• YOUR INSTRUCTIONS:
Print the first line of the material below and each line after it, exactly as written, ending with the line that contains "R = np.random.RandomState(7)".

• GIVEN DATA:
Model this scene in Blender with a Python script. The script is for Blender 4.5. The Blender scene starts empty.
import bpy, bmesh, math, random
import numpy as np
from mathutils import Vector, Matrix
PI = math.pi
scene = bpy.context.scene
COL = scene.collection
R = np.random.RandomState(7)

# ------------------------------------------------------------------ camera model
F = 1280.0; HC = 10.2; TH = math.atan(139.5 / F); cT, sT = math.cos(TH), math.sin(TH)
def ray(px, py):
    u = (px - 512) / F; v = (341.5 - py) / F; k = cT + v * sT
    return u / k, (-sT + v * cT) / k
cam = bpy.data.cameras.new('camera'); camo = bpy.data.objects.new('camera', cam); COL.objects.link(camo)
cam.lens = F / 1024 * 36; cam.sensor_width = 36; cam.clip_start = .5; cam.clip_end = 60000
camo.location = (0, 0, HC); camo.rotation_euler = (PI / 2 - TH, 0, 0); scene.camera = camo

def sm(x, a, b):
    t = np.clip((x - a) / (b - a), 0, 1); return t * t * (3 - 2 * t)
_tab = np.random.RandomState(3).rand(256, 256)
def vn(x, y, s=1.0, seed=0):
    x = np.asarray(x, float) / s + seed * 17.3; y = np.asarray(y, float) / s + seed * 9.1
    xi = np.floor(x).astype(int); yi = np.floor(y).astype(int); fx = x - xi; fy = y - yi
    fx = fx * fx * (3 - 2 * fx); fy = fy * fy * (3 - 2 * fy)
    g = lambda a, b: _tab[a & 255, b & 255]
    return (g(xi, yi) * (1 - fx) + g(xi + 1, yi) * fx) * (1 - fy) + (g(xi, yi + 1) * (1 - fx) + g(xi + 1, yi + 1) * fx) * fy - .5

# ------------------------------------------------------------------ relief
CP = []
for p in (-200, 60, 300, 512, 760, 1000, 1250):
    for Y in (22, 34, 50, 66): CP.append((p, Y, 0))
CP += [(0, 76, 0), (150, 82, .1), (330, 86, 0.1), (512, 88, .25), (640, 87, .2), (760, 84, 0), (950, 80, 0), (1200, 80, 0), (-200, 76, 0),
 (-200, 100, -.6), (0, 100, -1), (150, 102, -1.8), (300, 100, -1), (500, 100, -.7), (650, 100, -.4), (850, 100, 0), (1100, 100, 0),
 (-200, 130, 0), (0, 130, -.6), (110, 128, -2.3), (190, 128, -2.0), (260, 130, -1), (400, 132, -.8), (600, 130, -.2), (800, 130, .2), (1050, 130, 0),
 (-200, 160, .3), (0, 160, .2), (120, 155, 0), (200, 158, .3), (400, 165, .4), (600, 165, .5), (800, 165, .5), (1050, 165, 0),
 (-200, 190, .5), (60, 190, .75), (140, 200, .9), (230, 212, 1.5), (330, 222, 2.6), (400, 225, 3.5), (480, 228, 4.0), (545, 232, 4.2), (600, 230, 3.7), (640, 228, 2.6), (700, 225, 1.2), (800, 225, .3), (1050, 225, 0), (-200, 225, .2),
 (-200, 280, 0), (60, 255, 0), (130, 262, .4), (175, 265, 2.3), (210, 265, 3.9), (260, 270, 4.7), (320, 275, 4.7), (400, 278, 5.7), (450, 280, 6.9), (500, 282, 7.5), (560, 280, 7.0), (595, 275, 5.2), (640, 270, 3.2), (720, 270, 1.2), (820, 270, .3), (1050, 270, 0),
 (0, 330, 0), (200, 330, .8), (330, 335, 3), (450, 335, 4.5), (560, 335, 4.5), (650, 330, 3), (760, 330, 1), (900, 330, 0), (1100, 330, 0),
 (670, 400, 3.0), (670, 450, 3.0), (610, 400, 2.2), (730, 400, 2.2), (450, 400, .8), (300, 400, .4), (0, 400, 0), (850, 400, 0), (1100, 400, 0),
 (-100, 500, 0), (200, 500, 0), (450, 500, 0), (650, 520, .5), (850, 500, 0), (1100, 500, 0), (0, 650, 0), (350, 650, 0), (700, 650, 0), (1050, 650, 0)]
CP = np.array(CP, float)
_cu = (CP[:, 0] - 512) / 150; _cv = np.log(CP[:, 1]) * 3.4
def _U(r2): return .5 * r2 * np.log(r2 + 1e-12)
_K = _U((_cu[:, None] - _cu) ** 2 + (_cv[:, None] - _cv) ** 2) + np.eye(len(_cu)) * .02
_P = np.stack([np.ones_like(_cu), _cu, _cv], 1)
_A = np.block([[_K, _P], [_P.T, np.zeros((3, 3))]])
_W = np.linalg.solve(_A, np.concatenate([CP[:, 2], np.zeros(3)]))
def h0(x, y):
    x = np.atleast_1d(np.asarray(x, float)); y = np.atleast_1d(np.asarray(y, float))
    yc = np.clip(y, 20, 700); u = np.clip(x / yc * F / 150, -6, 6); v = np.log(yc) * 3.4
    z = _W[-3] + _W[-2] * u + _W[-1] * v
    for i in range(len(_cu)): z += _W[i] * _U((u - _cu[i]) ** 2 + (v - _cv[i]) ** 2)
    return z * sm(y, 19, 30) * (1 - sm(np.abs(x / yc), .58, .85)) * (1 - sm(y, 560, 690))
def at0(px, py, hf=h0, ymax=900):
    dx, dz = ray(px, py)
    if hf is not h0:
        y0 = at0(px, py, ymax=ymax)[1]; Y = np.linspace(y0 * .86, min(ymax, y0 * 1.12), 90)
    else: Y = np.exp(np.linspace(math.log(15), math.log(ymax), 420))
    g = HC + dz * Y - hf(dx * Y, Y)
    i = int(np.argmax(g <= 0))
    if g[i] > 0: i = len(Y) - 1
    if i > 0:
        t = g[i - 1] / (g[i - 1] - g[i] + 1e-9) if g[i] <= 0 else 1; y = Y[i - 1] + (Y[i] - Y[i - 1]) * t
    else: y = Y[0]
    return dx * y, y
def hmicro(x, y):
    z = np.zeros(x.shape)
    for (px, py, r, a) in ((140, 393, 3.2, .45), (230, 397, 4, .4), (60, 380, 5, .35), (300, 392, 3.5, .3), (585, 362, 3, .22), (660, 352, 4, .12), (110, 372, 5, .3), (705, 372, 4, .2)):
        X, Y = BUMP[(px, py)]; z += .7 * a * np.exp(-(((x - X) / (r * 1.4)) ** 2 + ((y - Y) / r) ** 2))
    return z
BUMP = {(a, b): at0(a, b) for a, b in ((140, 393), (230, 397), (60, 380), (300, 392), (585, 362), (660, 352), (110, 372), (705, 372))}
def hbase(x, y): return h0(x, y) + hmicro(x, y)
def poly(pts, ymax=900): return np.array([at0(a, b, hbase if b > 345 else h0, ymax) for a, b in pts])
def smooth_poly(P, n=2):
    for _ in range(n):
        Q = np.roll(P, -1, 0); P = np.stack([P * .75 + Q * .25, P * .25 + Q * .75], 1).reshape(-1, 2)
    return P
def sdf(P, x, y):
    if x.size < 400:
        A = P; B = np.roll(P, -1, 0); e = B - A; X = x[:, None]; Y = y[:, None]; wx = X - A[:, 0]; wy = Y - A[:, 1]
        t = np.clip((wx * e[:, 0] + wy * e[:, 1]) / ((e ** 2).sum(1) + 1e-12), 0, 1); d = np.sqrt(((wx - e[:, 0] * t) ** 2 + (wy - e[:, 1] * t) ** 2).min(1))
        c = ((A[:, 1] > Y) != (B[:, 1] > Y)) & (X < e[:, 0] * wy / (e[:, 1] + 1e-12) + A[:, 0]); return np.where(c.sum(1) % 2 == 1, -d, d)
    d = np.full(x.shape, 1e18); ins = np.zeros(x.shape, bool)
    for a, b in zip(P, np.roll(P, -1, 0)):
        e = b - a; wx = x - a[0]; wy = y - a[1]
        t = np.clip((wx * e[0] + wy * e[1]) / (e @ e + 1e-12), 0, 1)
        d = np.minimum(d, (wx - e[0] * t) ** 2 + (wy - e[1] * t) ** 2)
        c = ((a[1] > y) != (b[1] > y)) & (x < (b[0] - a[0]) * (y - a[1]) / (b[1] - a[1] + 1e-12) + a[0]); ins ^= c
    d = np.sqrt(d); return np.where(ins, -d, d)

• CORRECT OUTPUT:
Model this scene in Blender with a Python script. The script is for Blender 4.5. The Blender scene starts empty.
import bpy, bmesh, math, random
import numpy as np
from mathutils import Vector, Matrix
PI = math.pi
scene = bpy.context.scene
COL = scene.collection
R = np.random.RandomState(7)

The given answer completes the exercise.